- **Goal**
Starting at the first line of the listing below, repeat each line up to and including the one containing "return (px-960)/F_PX*D/ math.cos(TH)". Leave out pictures.

======== Collected material

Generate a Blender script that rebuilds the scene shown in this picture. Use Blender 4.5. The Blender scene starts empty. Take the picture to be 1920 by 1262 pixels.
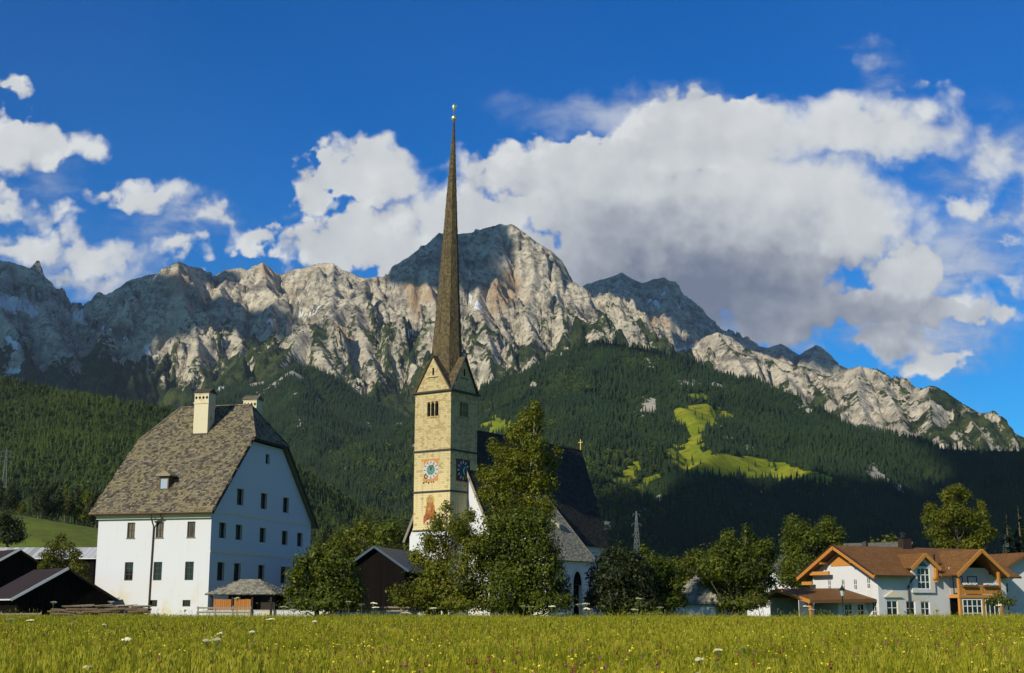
EXPO = 0.0; HAZE = 0.00002
import bpy, bmesh, math, random
import numpy as np
from mathutils import Vector, Matrix
random.seed(7); RNG = np.random.default_rng(7)
SC = bpy.context.scene
COL = SC.collection
R = math.radians

# ------------------------------------------------------------------ camera
F_PX = 2500.0; TH = math.atan(509/2500.0); EYE = 1.25
cam = bpy.data.cameras.new('camera'); CAM = bpy.data.objects.new('camera', cam); COL.objects.link(CAM)
CAM.location = (0, 0, EYE); CAM.rotation_euler = (R(90)+TH, 0, 0)
cam.sensor_width = 36; cam.lens = 36*F_PX/1920; cam.clip_start = .5; cam.clip_end = 60000
SC.camera = CAM

def ray(px, py):
    u = (px-960)/F_PX; v = (631-py)/F_PX
    return np.array([u, math.cos(TH)-v*math.sin(TH), math.sin(TH)+v*math.cos(TH)])
def at(px, py, D):
    "a sight line of the photo met at ground distance D (metres along Y)"
    d = ray(px, py); return np.array([0, 0, EYE])+d*(D/d[1])
def gx(px, D):
    "ground X of something seen near the horizon at photo column px, distance D"
    return (px-960)/F_PX*D/ math.cos(TH) * math.cos(math.atan(math.tan(TH)))**2 * (1+math.tan(TH)**2) * 1.0

# ------------------------------------------------------------------ tags
def tag(o, label=None, cat=None, group=None, kind=None):
    if label: o['label'] = label
    if cat: o['category'] = cat
    if group: o['group'] = group
    if kind: o['kind'] = kind
    return o
def empty(name, loc, rz=0, label=None, cat=None, group=None):
    o = bpy.data.objects.new(name, None); COL.objects.link(o)
    o.location = loc; o.rotation_euler = (0, 0, rz); o.empty_display_size = .3
    return tag(o, label, cat, group)
def copy_tree(o, parent=None):
    c = o.copy(); COL.objects.link(c)
    if parent is not None:
        c.parent = parent; c.matrix_parent_inverse = o.matrix_parent_inverse.copy()
    for ch in list(o.children): copy_tree(ch, c)
    return c

# ------------------------------------------------------------------ mesh builder
class MB:
    def __init__(s): s.v = []; s.f = []; s.c = []
    def add(s, vs, fs, col=None):
        n = len(s.v); s.v += [tuple(map(float, p)) for p in vs]; s.f += [tuple(i+n for i in f) for f in fs]
        s.c += [random.random() if col is None else col]*len(fs); return s
    def quad(s, *p): return s.add(p, [tuple(range(len(p)))])
    def box(s, a, b):
        x0, y0, z0 = a; x1, y1, z1 = b
        return s.add([(x0,y0,z0),(x1,y0,z0),(x1,y1,z0),(x0,y1,z0),(x0,y0,z1),(x1,y0,z1),(x1,y1,z1),(x0,y1,z1)],
                     [(0,3,2,1),(4,5,6,7),(0,1,5,4),(1,2,6,5),(2,3,7,6),(3,0,4,7)])
    def prism(s, poly, ext):
        "planar polygon (3D points) pushed along ext"
        n = len(poly); P = [np.array(p, float) for p in poly]; e = np.array(ext, float)
        nrm = np.zeros(3)
        for i in range(n): nrm += np.cross(P[i], P[(i+1) % n])
        if nrm @ e > 0: P = P[::-1]
        return s.add(P+[p+e for p in P], [tuple(range(n)), tuple(range(2*n-1, n-1, -1))] + [((i+1) % n, i, i+n, (i+1) % n+n) for i in range(n)])
    def bar(s, p, q, w, h, up=(0,0,1)):
        "rectangular bar from p to q, w wide and h high"
        p = np.array(p, float); q = np.array(q, float); d = (q-p)/np.linalg.norm(q-p)
        u = np.array(up, float); sd = np.cross(d, u)
        if np.linalg.norm(sd) < 1e-6: sd = np.cross(d, (1, 0, 0))
        sd /= np.linalg.norm(sd); u = np.cross(sd, d)
        c = [(-w/2,-h/2),(w/2,-h/2),(w/2,h/2),(-w/2,h/2)]
        vs = [p+sd*a+u*b for a, b in c]+[q+sd*a+u*b for a, b in c]
        return s.add(vs, [(0,1,2,3),(7,6,5,4),(0,4,5,1),(1,5,6,2),(2,6,7,3),(3,7,4,0)])
    def tube(s, pts, rad, n=8, cap=True):
        pts = [np.array(p, float) for p in pts]; m = len(pts); vs = []
        if np.isscalar(rad): rad = [rad]*m
        for i, p in enumerate(pts):
            d = pts[min(i+1, m-1)]-pts[max(i-1, 0)]; d = d/np.linalg.norm(d)
            a = np.cross(d, (0, 0, 1) if abs(d[2]) < .9 else (1, 0, 0)); a /= np.linalg.norm(a); b = np.cross(d, a)
            for k in range(n):
                t = 2*math.pi*k/n; vs.append(p+(a*math.cos(t)+b*math.sin(t))*rad[i])
        fs = [(i*n+k, i*n+(k+1) % n, (i+1)*n+(k+1) % n, (i+1)*n+k) for i in range(m-1) for k in range(n)]
        if cap: fs += [tuple(range(n-1, -1, -1)), tuple(range((m-1)*n, m*n))]
        return s.add(vs, fs, .5)
    def lathe(s, prof, c=(0,0,0), n=12):
        return s.tube([(c[0], c[1], c[2]+z) for r, z in prof], [max(r, 1e-3) for r, z in prof], n)
    def build(s, name, mat, parent=None, smooth=False, label=None, bevel=0):
        return mesh_obj(name, np.array(s.v, float).reshape(-1, 3), s.f, mat, parent, smooth, s.c, label, bevel)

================

- **Expected answer**
Generate a Blender script that rebuilds the scene shown in this picture. Use Blender 4.5. The Blender scene starts empty. Take the picture to be 1920 by 1262 pixels.
EXPO = 0.0; HAZE = 0.00002
import bpy, bmesh, math, random
import numpy as np
from mathutils import Vector, Matrix
random.seed(7); RNG = np.random.default_rng(7)
SC = bpy.context.scene
COL = SC.collection
R = math.radians

# ------------------------------------------------------------------ camera
F_PX = 2500.0; TH = math.atan(509/2500.0); EYE = 1.25
cam = bpy.data.cameras.new('camera'); CAM = bpy.data.objects.new('camera', cam); COL.objects.link(CAM)
CAM.location = (0, 0, EYE); CAM.rotation_euler = (R(90)+TH, 0, 0)
cam.sensor_width = 36; cam.lens = 36*F_PX/1920; cam.clip_start = .5; cam.clip_end = 60000
SC.camera = CAM

def ray(px, py):
    u = (px-960)/F_PX; v = (631-py)/F_PX
    return np.array([u, math.cos(TH)-v*math.sin(TH), math.sin(TH)+v*math.cos(TH)])
def at(px, py, D):
    "a sight line of the photo met at ground distance D (metres along Y)"
    d = ray(px, py); return np.array([0, 0, EYE])+d*(D/d[1])
def gx(px, D):
    "ground X of something seen near the horizon at photo column px, distance D"
    return (px-960)/F_PX*D/ math.cos(TH) * math.cos(math.atan(math.tan(TH)))**2 * (1+math.tan(TH)**2) * 1.0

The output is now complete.